Mas, apesar de ser visto como terreno difícil, não está posta de lado a possibilidade de os Democratas não só manterem o Senado na mão, possibilidade mais forte, mas também aguentarem a maioria na câmara dos Representantes, possibilidade muito menos óbvia, o que daria um ímpeto renovado às políticas estruturais dos Democratas de Joe Biden, desde logo a questão ucraniana - que está claramente na corda bamba - mas também na política externa além da Ucrânia, como a crise persistente Taiwan/China, onde Biden optou claramente pela linha dura com Pequim.
E também na dimensão interna, onde a questão do aborto, que o Tribunal Supremo abalou um status quo liberal de décadas, recriminalizando esta prática no todo nacional depois de Donald Trump garantir neste órgão federal uma maioria de juizes conservadores, ou ainda a questão do uso anárquico de armas entre civis, a razão principal dos repetidos tiroteios onde morem centenas de pessoas todos os anos.
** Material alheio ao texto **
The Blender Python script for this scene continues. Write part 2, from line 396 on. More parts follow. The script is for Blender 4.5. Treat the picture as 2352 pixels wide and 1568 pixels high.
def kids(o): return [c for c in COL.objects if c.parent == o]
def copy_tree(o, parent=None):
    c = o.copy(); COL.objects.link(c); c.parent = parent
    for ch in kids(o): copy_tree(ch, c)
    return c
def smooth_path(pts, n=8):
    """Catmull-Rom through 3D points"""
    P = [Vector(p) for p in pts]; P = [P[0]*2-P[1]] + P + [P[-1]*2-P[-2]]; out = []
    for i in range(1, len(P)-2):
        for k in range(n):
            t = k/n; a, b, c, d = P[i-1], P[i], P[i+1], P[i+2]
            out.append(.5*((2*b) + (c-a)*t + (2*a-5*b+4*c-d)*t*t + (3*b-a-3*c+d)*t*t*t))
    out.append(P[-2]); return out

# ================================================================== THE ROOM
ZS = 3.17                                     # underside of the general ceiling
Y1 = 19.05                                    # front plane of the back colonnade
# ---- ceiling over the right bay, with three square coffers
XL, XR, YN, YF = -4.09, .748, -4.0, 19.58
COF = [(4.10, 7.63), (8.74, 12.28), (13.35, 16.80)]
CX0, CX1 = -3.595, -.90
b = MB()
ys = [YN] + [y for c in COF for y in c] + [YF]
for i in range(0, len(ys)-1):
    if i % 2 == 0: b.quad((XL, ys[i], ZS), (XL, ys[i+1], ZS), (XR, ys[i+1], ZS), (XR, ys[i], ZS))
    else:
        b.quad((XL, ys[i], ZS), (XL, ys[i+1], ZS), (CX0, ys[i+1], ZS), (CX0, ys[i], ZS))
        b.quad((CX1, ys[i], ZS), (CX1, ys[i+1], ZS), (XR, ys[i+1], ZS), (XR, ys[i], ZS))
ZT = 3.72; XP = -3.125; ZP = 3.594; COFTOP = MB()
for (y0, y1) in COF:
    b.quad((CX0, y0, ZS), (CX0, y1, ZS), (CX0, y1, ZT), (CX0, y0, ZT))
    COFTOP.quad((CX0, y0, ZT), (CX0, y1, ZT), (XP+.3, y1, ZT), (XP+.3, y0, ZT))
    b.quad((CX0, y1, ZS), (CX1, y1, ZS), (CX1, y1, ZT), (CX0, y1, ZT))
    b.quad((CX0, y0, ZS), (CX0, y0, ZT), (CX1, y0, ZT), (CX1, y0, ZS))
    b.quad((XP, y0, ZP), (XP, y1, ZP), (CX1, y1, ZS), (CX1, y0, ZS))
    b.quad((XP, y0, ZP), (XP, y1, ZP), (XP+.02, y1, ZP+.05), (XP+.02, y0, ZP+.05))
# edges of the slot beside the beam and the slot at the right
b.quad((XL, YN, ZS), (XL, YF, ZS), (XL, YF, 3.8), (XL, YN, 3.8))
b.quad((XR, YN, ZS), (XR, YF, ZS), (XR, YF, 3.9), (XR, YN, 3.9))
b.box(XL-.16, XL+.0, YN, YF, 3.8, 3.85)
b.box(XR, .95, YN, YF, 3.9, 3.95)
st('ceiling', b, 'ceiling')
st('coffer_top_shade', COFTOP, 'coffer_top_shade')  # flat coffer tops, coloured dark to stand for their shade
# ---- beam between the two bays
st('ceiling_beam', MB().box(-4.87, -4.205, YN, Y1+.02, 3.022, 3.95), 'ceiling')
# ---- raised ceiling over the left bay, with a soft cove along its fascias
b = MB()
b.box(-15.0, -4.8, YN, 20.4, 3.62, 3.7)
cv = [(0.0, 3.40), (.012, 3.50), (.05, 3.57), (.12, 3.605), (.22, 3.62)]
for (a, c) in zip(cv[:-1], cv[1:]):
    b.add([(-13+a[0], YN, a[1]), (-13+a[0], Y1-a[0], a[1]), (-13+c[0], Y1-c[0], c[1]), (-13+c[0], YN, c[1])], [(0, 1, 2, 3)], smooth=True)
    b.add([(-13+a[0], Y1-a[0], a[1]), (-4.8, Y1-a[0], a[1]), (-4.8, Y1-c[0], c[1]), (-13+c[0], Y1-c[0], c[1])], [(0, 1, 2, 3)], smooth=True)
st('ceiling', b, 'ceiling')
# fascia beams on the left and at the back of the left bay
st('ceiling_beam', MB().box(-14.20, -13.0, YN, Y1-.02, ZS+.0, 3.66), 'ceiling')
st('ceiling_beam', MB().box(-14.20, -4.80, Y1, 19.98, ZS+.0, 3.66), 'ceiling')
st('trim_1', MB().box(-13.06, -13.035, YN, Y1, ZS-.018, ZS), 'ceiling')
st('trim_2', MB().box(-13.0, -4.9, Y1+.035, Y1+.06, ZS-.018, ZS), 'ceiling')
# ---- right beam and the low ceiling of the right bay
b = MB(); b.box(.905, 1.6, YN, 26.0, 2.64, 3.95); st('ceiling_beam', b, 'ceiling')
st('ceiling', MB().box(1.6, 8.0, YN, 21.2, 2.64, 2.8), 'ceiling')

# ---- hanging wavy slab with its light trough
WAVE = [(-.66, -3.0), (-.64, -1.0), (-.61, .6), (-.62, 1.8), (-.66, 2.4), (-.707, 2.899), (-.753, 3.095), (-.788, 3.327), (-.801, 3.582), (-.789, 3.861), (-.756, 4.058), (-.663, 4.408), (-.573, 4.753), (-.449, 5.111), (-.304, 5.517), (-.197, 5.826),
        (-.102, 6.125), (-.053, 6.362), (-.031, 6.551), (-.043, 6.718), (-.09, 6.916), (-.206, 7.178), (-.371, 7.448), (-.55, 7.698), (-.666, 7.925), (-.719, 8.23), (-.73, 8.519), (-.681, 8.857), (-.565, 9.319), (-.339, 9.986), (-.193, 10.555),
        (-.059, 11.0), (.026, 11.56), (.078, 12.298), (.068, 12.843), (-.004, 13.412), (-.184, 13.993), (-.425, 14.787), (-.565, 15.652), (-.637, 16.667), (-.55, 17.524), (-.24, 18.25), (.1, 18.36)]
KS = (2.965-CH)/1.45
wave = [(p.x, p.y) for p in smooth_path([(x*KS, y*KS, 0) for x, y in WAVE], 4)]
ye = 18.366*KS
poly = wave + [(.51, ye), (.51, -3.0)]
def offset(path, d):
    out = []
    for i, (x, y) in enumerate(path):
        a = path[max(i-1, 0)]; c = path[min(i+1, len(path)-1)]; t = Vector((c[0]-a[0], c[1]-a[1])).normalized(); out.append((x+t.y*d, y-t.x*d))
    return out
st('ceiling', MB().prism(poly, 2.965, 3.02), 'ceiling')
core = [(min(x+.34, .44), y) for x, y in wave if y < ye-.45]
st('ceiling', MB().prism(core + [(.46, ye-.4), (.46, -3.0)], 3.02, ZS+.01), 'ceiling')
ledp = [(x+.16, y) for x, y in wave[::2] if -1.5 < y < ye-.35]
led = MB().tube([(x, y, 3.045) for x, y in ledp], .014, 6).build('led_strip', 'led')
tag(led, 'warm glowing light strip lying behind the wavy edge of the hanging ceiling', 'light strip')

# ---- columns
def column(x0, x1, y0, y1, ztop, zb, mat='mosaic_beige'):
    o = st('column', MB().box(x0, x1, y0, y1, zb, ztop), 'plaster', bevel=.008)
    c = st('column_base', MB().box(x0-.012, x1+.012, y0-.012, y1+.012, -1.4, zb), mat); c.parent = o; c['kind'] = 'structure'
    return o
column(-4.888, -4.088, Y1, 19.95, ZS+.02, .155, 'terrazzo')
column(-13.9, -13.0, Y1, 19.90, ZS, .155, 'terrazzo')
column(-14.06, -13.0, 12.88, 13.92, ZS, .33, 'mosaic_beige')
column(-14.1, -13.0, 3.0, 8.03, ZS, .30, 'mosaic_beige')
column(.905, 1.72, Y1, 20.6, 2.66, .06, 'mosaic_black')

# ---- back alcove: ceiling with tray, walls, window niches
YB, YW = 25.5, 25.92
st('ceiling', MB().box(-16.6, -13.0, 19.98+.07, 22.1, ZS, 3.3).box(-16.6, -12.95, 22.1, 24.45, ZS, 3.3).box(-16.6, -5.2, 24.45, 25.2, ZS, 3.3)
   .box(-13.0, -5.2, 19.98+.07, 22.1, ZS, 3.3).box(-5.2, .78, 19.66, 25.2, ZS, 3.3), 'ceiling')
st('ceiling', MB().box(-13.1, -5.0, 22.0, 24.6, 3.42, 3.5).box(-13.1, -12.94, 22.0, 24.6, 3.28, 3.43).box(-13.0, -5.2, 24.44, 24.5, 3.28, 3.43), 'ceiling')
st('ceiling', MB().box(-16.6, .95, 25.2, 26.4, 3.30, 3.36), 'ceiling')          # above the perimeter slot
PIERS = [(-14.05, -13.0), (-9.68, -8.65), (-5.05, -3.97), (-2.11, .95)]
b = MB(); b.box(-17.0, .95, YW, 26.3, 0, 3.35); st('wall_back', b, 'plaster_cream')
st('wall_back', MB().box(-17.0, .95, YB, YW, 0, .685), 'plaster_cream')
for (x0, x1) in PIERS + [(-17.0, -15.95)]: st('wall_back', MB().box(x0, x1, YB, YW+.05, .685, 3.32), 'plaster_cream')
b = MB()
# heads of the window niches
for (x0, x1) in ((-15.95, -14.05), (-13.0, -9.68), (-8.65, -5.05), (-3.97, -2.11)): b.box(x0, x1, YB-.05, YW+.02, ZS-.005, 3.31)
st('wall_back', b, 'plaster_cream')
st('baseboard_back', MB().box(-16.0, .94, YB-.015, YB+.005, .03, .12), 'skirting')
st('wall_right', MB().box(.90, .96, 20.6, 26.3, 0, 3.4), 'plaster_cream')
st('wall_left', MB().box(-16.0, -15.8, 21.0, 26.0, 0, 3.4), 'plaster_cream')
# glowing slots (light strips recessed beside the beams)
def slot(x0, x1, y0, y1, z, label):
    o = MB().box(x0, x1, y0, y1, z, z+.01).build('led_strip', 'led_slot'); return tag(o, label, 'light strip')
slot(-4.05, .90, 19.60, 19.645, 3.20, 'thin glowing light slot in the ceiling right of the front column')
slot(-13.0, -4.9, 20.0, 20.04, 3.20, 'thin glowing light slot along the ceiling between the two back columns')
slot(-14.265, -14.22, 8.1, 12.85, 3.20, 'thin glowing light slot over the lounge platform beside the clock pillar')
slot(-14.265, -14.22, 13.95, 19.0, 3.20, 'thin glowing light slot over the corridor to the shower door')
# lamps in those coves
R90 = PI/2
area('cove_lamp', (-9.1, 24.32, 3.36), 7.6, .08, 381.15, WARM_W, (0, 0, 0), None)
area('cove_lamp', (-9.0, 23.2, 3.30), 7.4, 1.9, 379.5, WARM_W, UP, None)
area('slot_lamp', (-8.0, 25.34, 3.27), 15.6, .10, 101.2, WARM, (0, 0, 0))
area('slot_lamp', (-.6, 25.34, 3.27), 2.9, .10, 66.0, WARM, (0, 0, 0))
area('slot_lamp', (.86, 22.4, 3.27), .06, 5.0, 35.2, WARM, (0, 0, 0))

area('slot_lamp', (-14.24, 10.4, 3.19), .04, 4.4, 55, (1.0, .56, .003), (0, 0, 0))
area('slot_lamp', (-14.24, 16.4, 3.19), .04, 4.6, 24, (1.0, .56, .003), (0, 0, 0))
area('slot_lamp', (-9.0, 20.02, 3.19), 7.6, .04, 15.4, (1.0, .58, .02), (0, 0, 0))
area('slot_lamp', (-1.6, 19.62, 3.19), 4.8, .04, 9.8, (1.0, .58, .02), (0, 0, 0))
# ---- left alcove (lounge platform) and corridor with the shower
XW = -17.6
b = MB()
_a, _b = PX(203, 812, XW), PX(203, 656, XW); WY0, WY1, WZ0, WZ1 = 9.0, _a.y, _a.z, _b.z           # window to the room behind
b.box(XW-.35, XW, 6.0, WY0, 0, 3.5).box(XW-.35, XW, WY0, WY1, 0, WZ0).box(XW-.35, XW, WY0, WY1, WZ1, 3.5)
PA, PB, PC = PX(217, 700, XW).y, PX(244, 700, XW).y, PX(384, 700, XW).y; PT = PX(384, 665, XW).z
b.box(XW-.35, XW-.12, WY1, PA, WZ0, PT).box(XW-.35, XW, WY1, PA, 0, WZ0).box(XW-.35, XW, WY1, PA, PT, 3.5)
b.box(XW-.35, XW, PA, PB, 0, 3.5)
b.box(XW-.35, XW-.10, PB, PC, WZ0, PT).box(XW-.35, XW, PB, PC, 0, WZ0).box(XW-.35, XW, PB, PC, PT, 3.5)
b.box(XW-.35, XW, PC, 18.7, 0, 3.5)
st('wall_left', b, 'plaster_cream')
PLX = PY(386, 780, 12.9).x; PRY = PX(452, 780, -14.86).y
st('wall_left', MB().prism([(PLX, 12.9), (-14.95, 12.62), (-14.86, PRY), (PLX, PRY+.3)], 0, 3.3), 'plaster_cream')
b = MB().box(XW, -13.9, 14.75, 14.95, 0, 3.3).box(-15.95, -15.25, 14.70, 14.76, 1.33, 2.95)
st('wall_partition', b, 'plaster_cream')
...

Estas são, porém, eleições relativamente atípicas, porque sendo normal os eleitores aproveitarem estas eleições de meio termo para pressionarem as administrações no activo, votando na oposição, desta feita o "castigo" pode ganhar dimensão de punição exemplar face ao pântano económico em que os UA se encontram e ainda porque uma boa parte desse problema é resultado directo, e assim percepcionado pelos eleitores, de opções políticas de Biden, Blinken, Austin e companhia, como é o caso do tiro que sai pela culatra no caso da guerra na Ucrânia.
Não esquecer, no entanto, que as sondagens têm sido uma das vítimas mais notáveis destes novos tempos, com erros de palmatória um pouco por todo o mundo, e os EUA não têm sido excepção.